Improved depth residual network based tool wear prediction for cavity milling process

The parts with integrated design technology are widely used in aerospace field because of their advantages such as high strength and high reliability compared with riveted structures, which often present multiple cavities and thin walls, and milling occupies a large amount of machining time, while it is very easy to cause rapid degradation of tool performance because their materials are mostly made of hard-to-machine metals. To address the failure of traditional methods in monitoring the tool trajectory of complex cavity milling process, this paper proposes a tool wear prediction method based on a short-time Fourier transform and an improved depth residual network.
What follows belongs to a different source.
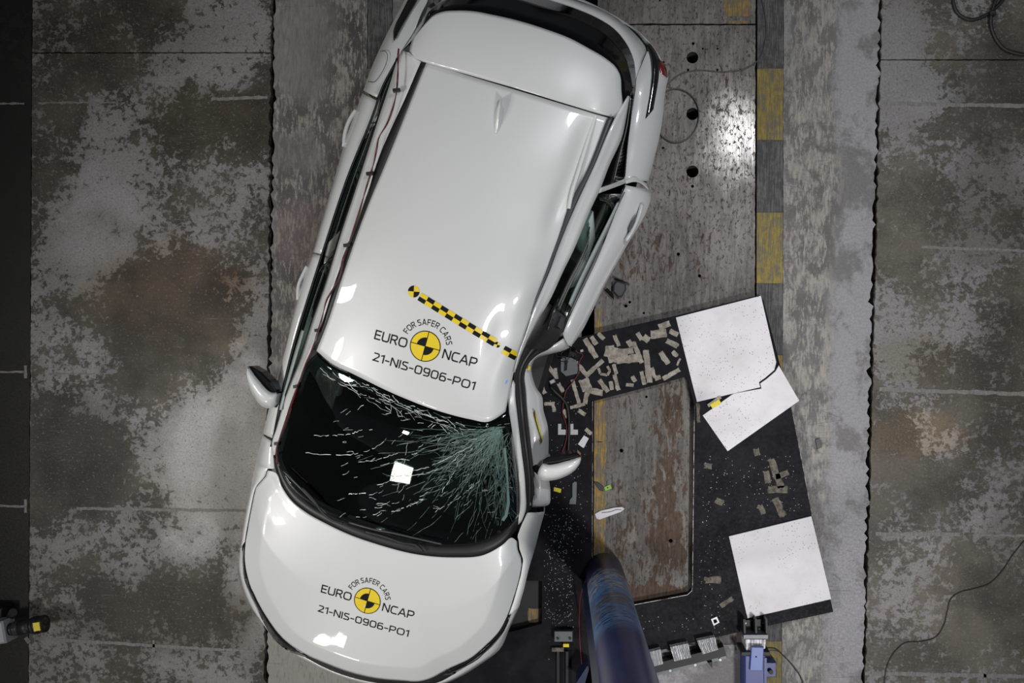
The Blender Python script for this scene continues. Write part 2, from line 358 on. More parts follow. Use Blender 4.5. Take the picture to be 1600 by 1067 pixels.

Firstly, the short-time Fourier transform is used to convert the signal into a time-frequency map. Then, to solve the problem that the depth residual network describes the machining state from a single perspective, the original model is improved by adding a feature fusion layer. Finally, the signal and the time-frequency map are simultaneously input into the improved deep residual network, and the tool wear sensitive features filtered by Pearson correlation coefficient are extracted from the time domain and frequency domain of the signal, and the deep features in the time-frequency domain are extracted from the residual block structure of the time-frequency map, and the tool wear sensitive features and the deep features in the time-frequency domain are fused in the feature fusion layer to complete the model training. The experimental results show that the average prediction deviation of tool wear by the regression model established in this paper is 0.76%, which is lower than that of the original deep residual network, shallow convolutional neural network, and artificial feature-based machine learning model.